Friday, July 2, 2010

Trust in the Lord

The past few sections have been about denying ourselves and supporting others.  Today's reading has the same "denying ourselves" theme, but the focus is that by denying ourselves we can submit our will to God.  Calvin writes, "Scripture calls us to resign ourselves and all our possessions to the Lord's will, and to yield to him the desires of our hearts to be tamed and subjugated."  Our natural tendency is to seek our own fortune.  That is what our American culture has taught us - work hard and achieve more than anyone else.  How many times have we heard someone say "the sky is the limit" in regards to our careers, fortune, etc.?  Calvin says about people who are striving for their own success, "We can see how artfully they strive - to the point of weariness - to obtain the goal of their ambition or avarice, while, on the other hand, avoiding poverty and a lowly condition."  Those who are focused on selfish ambition have their hearts in the wrong place.  A godly man should, "neither desire or hope for, nor contemplate, any other way of prospering than by the Lord's blessing."  Calvin tells us that if we submit our will to God, He will bless us with happiness and contentment in all situations.

Therefore, we should seek out God's will in what we do.  We should strive to do what is pleasing to Him.  "Thus it will first come to pass that we shall not dash out to seize upon riches and usurp honors through wickedness and by stratagems and evil arts, or greed, to the injury of our neighbors; but pursue only those enterprises which do not lead us away from innocence."  Although wicked people may gain temporal worldly possessions, it is the godly people who receive the Lord's blessing.  Those who hope for the Lord's blessing will never seek riches by wicked means.  And when they do receive gifts from God, they credit the Lord as the source for them.  David set an example for us as he credited God for the gifts that he received.

Psalm 131

A Song of Ascents.
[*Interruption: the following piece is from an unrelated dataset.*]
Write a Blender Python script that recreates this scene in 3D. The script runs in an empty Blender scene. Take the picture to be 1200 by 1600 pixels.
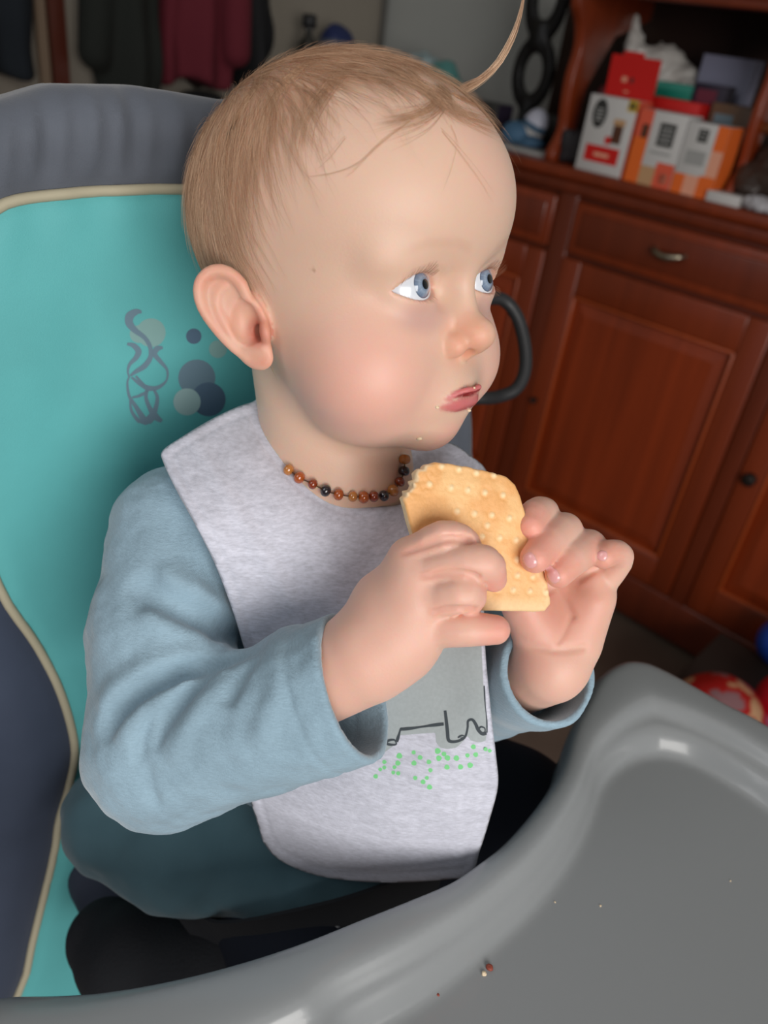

Of David.
 1 LORD, my heart is not haughty,
         Nor my eyes lofty.
         Neither do I concern myself with great matters,
         Nor with things too profound for me.
 2 Surely I have calmed and quieted my soul,
         Like a weaned child with his mother;
         Like a weaned child is my soul within me.
 3 O Israel, hope in the LORD
         From this time forth and forever.
By denying ourselves and submitting ourselves to the Lord, we are able to more easily bear adversity in our lives.  It does not matter what calamity befalls us, as long as we recognize that the Lord is over all things and we are willing to accept what His plans are for us, we are able to bear it.  "In short, whatever happens, because he will know it ordained of God, he will undergo it with a peaceful and grateful mind so as not obstinately to resist the command of him into whose power he once for all surrendered himself and his every possession."  Calvin rightly has a hard time with people attributing things to fortune.  We have seen this before in his writings.  Let us be careful not to say that we were "fortunate" or had "good fortune" because it is not some blind, random chance that causes things in our life, but God alone.  "God's hand alone is the judge and governor of fortune, good or bad."